Traditionally this base has focused a lot of inner city outreach, and we still partake in that, but there was a strong feeling that we were to begin to impact this locale. That we were to begin to focus on the town of Smithtown itself where it’s so easy to see the immaculate houses, nice cars and designer brands and forget that there is still a deep, deep need for the knowledge and love of Jesus. Breaking into that is so much harder than on the streets of The Bronx where the need is so much more visible and people feel it much more acutely.
That event was intended to be a way of making connections, building relationships and connected this often-isolated community with each other. It didn’t work the way we thought, and it definitely doesn’t look like we think of as pioneering......but it was. As a team we grew through the challenges of working out the event. We had to set aside our inhibitions to go and knock on hundreds of doors and begin conversation with strangers to invite them but great conversations were had and relationships were established that we’ve since been following up on. We had to grow in obedience to the things God directed us toward and as a base we began to reach out to those God has put us in the middle of. As a result people began to see that we have a desire to serve them. What happened wasn’t failure, but just smaller steps than we’d hoped for toward the vision God has given for this base and its role in this town.
It’s huge for us to keep that context as we begin to plan our outreach to Nepal and realise that there are seasons where we see great fruit from our efforts but also seasons where we plant seeds and wait and pray and watch for what god does, sometimes years and years down the line.
The story of the party no-one came to is maybe not the story we expect to share in a newsletter that could be full of stories of what God is teaching me or ways I’ve seen him heal or provide.....but those stories also shape us and are an important part of the journey. Learning to see what God did in the middle of what didn’t happen is a choice we all needed to learn to make both as a team and together, not just for this season but for outreach and beyond.

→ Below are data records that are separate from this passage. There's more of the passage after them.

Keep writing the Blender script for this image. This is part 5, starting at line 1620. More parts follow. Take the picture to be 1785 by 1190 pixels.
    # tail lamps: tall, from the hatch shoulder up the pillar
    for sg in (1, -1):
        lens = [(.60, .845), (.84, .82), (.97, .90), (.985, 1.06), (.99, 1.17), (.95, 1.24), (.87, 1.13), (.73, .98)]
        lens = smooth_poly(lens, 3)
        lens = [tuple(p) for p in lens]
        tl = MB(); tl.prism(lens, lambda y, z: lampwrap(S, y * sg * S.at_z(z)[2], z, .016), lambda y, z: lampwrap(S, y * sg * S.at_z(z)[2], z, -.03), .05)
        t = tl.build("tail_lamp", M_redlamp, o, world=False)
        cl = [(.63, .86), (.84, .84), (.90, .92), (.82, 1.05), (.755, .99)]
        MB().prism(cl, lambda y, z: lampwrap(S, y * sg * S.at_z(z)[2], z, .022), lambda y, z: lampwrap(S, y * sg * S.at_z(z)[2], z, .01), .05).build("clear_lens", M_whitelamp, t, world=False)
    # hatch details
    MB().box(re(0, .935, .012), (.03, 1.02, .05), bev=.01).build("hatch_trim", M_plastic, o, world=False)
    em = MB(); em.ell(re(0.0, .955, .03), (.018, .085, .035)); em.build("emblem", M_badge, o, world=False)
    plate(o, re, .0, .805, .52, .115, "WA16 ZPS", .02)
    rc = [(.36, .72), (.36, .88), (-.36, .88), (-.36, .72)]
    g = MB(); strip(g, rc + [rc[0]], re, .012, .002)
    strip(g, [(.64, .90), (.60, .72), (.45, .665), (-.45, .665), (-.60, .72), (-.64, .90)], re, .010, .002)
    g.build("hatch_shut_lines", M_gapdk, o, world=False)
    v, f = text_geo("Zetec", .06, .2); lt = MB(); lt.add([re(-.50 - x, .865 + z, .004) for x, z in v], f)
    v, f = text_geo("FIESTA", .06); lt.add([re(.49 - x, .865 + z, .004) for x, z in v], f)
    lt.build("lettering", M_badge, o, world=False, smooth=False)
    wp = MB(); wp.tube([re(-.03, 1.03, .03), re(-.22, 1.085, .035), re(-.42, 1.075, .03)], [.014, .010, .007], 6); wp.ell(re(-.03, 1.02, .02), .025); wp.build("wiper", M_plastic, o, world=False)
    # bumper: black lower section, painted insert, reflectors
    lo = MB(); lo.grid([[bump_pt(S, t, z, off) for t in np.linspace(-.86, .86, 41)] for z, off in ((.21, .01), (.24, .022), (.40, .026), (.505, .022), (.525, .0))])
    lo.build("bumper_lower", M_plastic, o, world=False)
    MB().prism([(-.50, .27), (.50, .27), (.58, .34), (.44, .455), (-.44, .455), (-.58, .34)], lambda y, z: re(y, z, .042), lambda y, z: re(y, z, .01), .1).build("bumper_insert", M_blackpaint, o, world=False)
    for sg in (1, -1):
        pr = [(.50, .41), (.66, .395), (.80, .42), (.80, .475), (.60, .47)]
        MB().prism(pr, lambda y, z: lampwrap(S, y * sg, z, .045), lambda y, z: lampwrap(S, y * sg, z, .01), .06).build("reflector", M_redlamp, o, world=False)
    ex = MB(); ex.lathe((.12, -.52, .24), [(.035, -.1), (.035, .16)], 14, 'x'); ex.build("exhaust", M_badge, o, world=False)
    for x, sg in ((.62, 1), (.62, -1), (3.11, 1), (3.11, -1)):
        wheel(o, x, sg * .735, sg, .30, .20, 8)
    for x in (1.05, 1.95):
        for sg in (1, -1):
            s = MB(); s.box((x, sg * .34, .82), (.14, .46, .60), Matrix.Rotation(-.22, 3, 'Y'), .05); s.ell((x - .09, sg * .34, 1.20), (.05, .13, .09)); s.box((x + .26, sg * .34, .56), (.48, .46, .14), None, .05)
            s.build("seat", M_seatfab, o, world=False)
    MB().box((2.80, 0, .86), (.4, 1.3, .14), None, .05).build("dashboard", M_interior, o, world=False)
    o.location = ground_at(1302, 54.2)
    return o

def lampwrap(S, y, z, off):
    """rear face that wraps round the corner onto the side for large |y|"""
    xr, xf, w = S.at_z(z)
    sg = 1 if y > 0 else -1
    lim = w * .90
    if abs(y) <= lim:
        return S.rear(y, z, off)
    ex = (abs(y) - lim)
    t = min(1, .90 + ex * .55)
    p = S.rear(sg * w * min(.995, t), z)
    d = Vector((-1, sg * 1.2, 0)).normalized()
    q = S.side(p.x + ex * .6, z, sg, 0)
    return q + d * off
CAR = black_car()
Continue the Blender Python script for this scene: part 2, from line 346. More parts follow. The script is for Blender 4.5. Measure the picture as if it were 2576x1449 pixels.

One day the 12 of us students will be looking at the Facebook page and website and see the way this base impacts this community and be amazed at how much God has done with what began as hard, work, awkward conversations and hours of physical labour. For now we continue with the steps God has given us reaching out to the community in various ways through prayer stations and direct conversation, acts of service and acts of kindness and pray for a move of God right here in Smithtown.